Yes, the best way is the use of a machine designed for the work, likely in a shop that does automotive work; when I started my machine shop in 1973, there was not such a machine in town, so I got lots of flywheels to resurface, at first, I did them in the lathe with carbide tools; most grades of carbide are not hard enough to do the job on flywheels with hard spots caused by overheating from slippage, and common on truck and tractor flywheels; for this I reserved one tool that also had an extra long shank so that recessed flywheels could be handled, it had a Kennametal K6 bit silver soldered on its end.
After that, I bought a used flywheel grinder made by Van Norman; it used a disc type wheel normally, but could also use a cup wheel for recessed flywheels, and also was equipped with a tool bit for roughing.
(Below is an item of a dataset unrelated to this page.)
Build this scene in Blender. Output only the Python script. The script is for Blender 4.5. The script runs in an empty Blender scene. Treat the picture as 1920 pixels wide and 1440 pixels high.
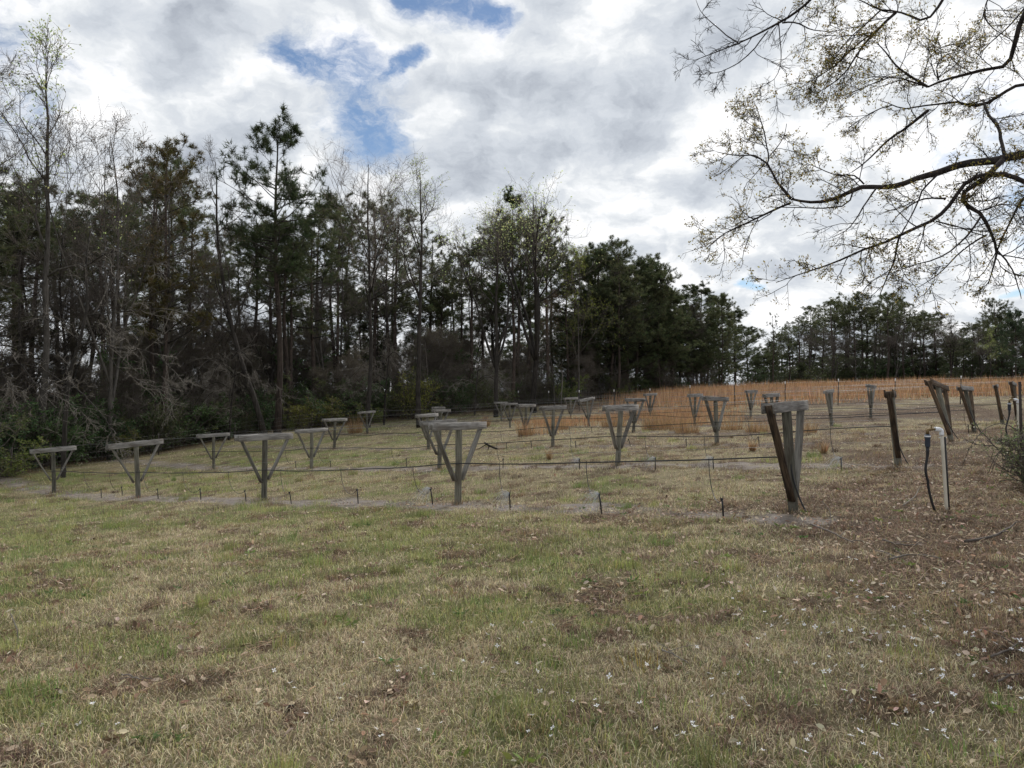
import bpy, math, random
import numpy as np
from mathutils import Vector, Matrix

R = math.radians
scene = bpy.context.scene
COL = scene.collection
# ------------------------------------------------------------------ camera
F, CX, CY, HOR, ZC = 1331.0, 960.0, 720.0, 735.0, 1.6
PITCH = math.atan((HOR - CY) / F)
cam_d = bpy.data.cameras.new('camera')
cam_d.sensor_width = 36.0
cam_d.lens = F / 1920 * 36
cam_d.clip_start, cam_d.clip_end = 0.05, 5000
cam = bpy.data.objects.new('camera', cam_d)
COL.objects.link(cam)
cam.location = (0, 0, ZC)
cam.rotation_euler = (R(90) + PITCH, 0, 0)
scene.camera = cam
scene.view_settings.view_transform = 'Standard'
scene.view_settings.look = 'None'
scene.view_settings.gamma = 1
scene.view_settings.exposure = 1.0
scene.cycles.max_bounces = 6
scene.cycles.diffuse_bounces = 3
scene.cycles.transparent_max_bounces = 8
SUN_AZ, SUN_EL = R(27), R(40)
SUN = Vector((math.sin(SUN_AZ) * math.cos(SUN_EL), math.cos(SUN_AZ) * math.cos(SUN_EL), math.sin(SUN_EL)))


def ray(px, py):
    a, b = (px - CX) / F, (CY - py) / F
    c, s = math.cos(PITCH), math.sin(PITCH)
    return np.array([a, c - b * s, s + b * c])


def P(px, py, y):
    """a point seen at that place of the photo, y metres in front of the camera"""
    r = ray(px, py)
    return np.array([0, 0, ZC]) + r * (y / r[1])


# ------------------------------------------------------------------ node helpers
class NT:
    def __init__(s, tree):
        s.t = tree
        s.t.nodes.clear()

    def n(s, typ, _props=None, **inp):
        nd = s.t.nodes.new(typ)
        for k, v in (_props or {}).items():
            setattr(nd, k, v)
        for k, v in inp.items():
            key = int(k[1:]) if k[0] == 'i' and k[1:].isdigit() else k.replace('_', ' ')
            sock = nd.inputs[key]
            if isinstance(v, bpy.types.NodeSocket):
                s.t.links.new(v, sock)
            else:
                sock.default_value = v
        return nd

    def math(s, op, a, b=0.0, c=0.0, clamp=False):
        return s.n('ShaderNodeMath', {'operation': op, 'use_clamp': clamp}, i0=a, i1=b, i2=c).outputs[0]

    def vmath(s, op, a, b=(0, 0, 0)):
        nd = s.n('ShaderNodeVectorMath', {'operation': op}, i0=a)
        if isinstance(b, bpy.types.NodeSocket):
            s.t.links.new(b, nd.inputs[1])
        else:
            nd.inputs[1].default_value = b
        return nd

    def scale(s, v, f):
        nd = s.n('ShaderNodeVectorMath', {'operation': 'SCALE'}, i0=v)
        if isinstance(f, bpy.types.NodeSocket):
            s.t.links.new(f, nd.inputs['Scale'])
        else:
            nd.inputs['Scale'].default_value = f
        return nd.outputs[0]

    def mixc(s, f, a, b, mode='MIX'):
        nd = s.n('ShaderNodeMix', {'data_type': 'RGBA', 'blend_type': mode})
        for k, v in ((0, f), (6, a), (7, b)):
            if isinstance(v, bpy.types.NodeSocket):
                s.t.links.new(v, nd.inputs[k])
            elif k == 0:
                nd.inputs[k].default_value = v
            else:
                nd.inputs[k].default_value = (*v[:3], 1)
        return nd.outputs[2]

    def smooth(s, v, a, b):
        nd = s.n('ShaderNodeMapRange', {'interpolation_type': 'SMOOTHSTEP'}, i0=v, i1=a, i2=b, i3=0.0, i4=1.0)
        return nd.outputs[0]

    def noise(s, vec, scale, detail=4.0, rough=0.5, dist=0.0):
        return s.n('ShaderNodeTexNoise', None, Vector=vec, Scale=scale, Detail=detail, Roughness=rough, Distortion=dist)


# ------------------------------------------------------------------ sky: Nishita blue behind broken cloud
world = bpy.data.worlds.new('World')
scene.world = world
world.use_nodes = True
W = NT(world.node_tree)
sky = W.n('ShaderNodeTexSky', {'sky_type': 'NISHITA', 'sun_disc': False, 'sun_elevation': SUN_EL, 'sun_rotation': SUN_AZ, 'dust_density': 0.15, 'ozone_density': 2.5})
blue_bg = W.n('ShaderNodeBackground', None, Color=sky.outputs[0], Strength=0.048)
gdir = W.n('ShaderNodeTexCoord').outputs['Generated']
sep = W.n('ShaderNodeSeparateXYZ', None, Vector=gdir)
den = W.math('ADD', W.math('MAXIMUM', sep.outputs[2], 0.0), 0.42)
cp = W.n('ShaderNodeCombineXYZ', None, X=W.math('DIVIDE', sep.outputs[0], den), Y=W.math('DIVIDE', sep.outputs[1], den), Z=0.0).outputs[0]


def sky_plane(px, py):
    d = ray(px, py)
    d = d / np.linalg.norm(d)
    k = max(d[2], 0) + 0.42
    return (d[0] / k, d[1] / k, 0.0)


warp_n = W.noise(cp, 4.2, 6, 0.62)
warp = W.scale(W.vmath('SUBTRACT', warp_n.outputs[1], (0.5, 0.5, 0.5)).outputs[0], 0.17)
q = W.vmath('MULTIPLY', W.vmath('ADD', cp, warp).outputs[0], (1, 1, 0)).outputs[0]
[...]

Back to using carbide tools for resurfacing flywheels in the lathe, I mentioned it being necessary to use very hard grades of carbide with respect to hard spots; when using softer grades, the tool would cut through the hard spot, but leave a raised shiny spot that could be felt with the fingers and seen easily and detected by dial indicator; the K6 tool would cut the same spots without leaving a raised area.
Finally the automotive shop in town bought a flywheel grinder and that part of my business evaporated, except for big tractor flywheels and I sold the machine that I had.